I am telling you this because I wanted us to not be fooled into thinking that Zen practice is something that happens just here on the cushion. This is the safe lab, this is the lab section of life, where you have your protective gear on, where you can experiment without having too much to fear. Whatever we find out in the lab, we have to take out into the world, into that world that has suffering, suffering in all kinds of shapes and forms, and learn how to deal with it, how to act, how to not turn away. How do we not turn away? I remember old friends who gave me a book by the title of “Not turning away” and my friend’s inscription on the first page reads “as if we had a choice”.

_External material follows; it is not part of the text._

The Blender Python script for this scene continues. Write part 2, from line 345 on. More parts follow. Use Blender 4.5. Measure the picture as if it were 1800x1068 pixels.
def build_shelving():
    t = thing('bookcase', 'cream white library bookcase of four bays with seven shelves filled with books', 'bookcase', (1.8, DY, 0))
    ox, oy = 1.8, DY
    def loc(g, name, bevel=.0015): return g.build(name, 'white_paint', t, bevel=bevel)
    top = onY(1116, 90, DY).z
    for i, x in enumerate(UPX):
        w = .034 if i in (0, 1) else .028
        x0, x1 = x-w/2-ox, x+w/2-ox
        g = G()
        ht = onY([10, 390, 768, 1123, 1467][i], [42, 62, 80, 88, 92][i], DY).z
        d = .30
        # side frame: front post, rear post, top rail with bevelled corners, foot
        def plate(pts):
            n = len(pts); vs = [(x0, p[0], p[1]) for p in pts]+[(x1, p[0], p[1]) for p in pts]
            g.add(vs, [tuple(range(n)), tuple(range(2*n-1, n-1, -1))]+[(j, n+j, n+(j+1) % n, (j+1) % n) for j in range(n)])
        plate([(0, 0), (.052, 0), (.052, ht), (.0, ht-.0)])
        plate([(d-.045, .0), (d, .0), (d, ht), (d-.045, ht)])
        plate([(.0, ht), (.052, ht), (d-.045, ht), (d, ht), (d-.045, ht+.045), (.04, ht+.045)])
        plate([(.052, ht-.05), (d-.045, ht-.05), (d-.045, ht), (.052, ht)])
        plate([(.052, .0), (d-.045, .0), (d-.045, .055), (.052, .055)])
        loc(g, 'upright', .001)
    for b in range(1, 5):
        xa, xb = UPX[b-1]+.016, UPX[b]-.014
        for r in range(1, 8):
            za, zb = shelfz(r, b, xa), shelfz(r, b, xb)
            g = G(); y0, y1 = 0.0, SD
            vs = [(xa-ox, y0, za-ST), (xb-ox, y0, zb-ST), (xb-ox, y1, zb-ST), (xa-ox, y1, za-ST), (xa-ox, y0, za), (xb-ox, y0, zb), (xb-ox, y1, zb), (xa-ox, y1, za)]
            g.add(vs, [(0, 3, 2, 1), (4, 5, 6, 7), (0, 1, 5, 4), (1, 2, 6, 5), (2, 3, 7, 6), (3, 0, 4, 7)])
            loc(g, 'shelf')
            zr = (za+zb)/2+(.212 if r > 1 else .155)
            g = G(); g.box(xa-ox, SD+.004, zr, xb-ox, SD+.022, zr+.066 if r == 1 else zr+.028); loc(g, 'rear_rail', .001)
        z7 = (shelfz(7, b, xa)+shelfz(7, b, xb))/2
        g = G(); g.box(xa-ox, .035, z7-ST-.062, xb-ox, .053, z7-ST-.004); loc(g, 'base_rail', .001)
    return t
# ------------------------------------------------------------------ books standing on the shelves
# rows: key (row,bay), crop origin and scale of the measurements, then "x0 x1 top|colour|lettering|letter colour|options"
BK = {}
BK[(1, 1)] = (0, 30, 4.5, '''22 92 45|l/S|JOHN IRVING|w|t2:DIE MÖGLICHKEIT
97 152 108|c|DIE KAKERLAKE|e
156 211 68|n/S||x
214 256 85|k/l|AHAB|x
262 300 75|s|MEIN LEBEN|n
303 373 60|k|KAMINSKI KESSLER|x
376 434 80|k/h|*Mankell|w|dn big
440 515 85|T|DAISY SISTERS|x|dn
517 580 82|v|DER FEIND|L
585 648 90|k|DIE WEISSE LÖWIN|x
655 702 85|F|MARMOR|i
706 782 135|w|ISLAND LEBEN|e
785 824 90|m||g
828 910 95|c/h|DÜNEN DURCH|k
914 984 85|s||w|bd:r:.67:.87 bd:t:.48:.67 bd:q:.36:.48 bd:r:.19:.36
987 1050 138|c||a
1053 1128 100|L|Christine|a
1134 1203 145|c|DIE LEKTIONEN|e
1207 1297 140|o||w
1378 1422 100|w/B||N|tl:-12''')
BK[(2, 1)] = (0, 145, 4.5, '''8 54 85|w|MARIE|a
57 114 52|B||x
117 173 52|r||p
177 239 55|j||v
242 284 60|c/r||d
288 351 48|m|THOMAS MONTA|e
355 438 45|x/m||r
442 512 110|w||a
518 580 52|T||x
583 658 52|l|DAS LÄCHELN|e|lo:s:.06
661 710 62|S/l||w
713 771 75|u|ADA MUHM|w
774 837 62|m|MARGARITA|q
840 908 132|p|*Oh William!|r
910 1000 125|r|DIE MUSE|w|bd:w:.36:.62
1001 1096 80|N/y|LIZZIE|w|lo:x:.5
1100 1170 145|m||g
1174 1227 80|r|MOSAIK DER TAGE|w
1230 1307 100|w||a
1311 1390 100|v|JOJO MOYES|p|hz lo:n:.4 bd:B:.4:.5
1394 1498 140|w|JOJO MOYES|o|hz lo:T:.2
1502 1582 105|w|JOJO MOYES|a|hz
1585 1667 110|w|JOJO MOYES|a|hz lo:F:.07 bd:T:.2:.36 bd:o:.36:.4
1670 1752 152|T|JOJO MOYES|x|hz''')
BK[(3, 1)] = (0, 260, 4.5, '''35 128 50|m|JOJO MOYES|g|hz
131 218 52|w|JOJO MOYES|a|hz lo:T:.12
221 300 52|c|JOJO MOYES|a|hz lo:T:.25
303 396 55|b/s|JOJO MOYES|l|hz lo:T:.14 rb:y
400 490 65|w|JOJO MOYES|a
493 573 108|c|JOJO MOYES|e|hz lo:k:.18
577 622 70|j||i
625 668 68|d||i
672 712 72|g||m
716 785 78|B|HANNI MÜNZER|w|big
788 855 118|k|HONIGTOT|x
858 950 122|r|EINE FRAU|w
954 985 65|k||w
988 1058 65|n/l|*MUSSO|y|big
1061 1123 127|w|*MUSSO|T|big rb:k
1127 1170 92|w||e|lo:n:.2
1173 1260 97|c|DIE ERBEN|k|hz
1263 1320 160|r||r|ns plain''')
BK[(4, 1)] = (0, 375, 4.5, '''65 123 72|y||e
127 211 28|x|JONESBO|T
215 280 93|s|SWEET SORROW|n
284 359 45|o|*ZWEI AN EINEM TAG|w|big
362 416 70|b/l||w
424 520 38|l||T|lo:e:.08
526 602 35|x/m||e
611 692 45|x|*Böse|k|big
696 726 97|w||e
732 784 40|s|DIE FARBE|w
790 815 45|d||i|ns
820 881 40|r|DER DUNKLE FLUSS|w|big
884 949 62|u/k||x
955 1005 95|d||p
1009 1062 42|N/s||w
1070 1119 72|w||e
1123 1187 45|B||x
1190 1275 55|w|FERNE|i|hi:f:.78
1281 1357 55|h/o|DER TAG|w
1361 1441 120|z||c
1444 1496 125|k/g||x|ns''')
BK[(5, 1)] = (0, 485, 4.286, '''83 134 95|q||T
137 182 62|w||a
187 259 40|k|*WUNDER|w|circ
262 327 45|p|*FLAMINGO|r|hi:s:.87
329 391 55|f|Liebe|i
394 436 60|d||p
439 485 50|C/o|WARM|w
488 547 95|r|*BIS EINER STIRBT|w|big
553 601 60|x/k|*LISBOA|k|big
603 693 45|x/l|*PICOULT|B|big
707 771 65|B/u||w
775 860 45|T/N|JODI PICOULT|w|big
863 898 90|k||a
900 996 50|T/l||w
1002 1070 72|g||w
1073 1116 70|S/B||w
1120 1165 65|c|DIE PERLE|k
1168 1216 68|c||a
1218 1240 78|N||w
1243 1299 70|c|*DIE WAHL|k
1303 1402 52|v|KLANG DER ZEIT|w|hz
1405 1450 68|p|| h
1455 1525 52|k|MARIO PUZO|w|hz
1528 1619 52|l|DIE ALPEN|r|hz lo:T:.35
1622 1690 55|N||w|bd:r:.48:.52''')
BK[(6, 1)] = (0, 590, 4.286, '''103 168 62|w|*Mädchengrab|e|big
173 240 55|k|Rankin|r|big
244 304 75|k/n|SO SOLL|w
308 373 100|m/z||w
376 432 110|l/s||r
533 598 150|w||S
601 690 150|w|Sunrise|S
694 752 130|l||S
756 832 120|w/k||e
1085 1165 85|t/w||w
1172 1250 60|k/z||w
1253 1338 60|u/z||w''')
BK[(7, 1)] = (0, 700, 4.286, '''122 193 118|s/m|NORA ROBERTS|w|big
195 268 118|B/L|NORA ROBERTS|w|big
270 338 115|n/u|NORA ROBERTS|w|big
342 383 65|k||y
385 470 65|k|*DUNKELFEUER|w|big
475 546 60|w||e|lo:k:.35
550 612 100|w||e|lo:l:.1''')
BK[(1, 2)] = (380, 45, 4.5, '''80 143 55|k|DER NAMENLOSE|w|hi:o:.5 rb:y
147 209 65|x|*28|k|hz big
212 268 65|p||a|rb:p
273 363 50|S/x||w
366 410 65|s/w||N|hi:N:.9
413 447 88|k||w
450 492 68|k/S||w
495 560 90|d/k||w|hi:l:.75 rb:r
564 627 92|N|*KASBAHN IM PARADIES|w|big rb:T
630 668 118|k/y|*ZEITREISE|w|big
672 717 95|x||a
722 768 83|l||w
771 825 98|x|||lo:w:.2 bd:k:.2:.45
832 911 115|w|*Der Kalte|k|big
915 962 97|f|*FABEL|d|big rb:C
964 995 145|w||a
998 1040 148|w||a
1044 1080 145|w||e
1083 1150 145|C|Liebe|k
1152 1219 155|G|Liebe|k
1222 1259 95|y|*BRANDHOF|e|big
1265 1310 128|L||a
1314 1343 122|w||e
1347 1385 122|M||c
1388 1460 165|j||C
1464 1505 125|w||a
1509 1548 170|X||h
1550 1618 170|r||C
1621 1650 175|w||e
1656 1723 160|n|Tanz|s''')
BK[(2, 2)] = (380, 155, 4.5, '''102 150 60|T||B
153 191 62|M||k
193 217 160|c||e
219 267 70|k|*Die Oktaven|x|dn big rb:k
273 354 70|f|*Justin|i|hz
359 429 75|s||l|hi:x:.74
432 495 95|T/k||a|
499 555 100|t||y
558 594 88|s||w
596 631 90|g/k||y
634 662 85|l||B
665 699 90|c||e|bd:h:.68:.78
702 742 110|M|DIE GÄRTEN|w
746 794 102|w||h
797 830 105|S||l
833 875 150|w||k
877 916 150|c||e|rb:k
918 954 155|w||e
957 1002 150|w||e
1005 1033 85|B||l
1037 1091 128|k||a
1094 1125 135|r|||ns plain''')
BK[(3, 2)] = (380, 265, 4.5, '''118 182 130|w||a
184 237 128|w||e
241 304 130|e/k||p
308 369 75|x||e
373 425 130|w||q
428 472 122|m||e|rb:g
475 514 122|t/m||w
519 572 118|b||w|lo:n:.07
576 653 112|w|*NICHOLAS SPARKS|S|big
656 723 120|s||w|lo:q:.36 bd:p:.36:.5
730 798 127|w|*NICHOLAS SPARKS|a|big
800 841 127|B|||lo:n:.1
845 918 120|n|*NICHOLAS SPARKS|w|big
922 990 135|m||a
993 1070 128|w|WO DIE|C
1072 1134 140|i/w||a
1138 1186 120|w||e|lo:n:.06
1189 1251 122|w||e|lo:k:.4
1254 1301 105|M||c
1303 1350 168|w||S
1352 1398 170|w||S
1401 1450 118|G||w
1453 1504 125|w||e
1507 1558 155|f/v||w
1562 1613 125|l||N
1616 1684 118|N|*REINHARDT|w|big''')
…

So, fellow Zen people, fellow humans, friends, thank you for taking time out of your lives to come here and to share it with us. What we have been reminded of all the time, and what Joshu Roshi always stresses: no matter where you are, no matter what you do, even the slightest, smallest possible amount of time of your lives – don’t let it pass by without having been lived 100 percent. Roshi is 105 years old on April 8, and he has shown us how to do that, but nobody can do it for us, nobody can do it for you but yourself. Let us live that, let’s live the plus, let’s live the minus, let’s not leave anything, anybody, any time, any place out – learn to embrace everything without discrimination.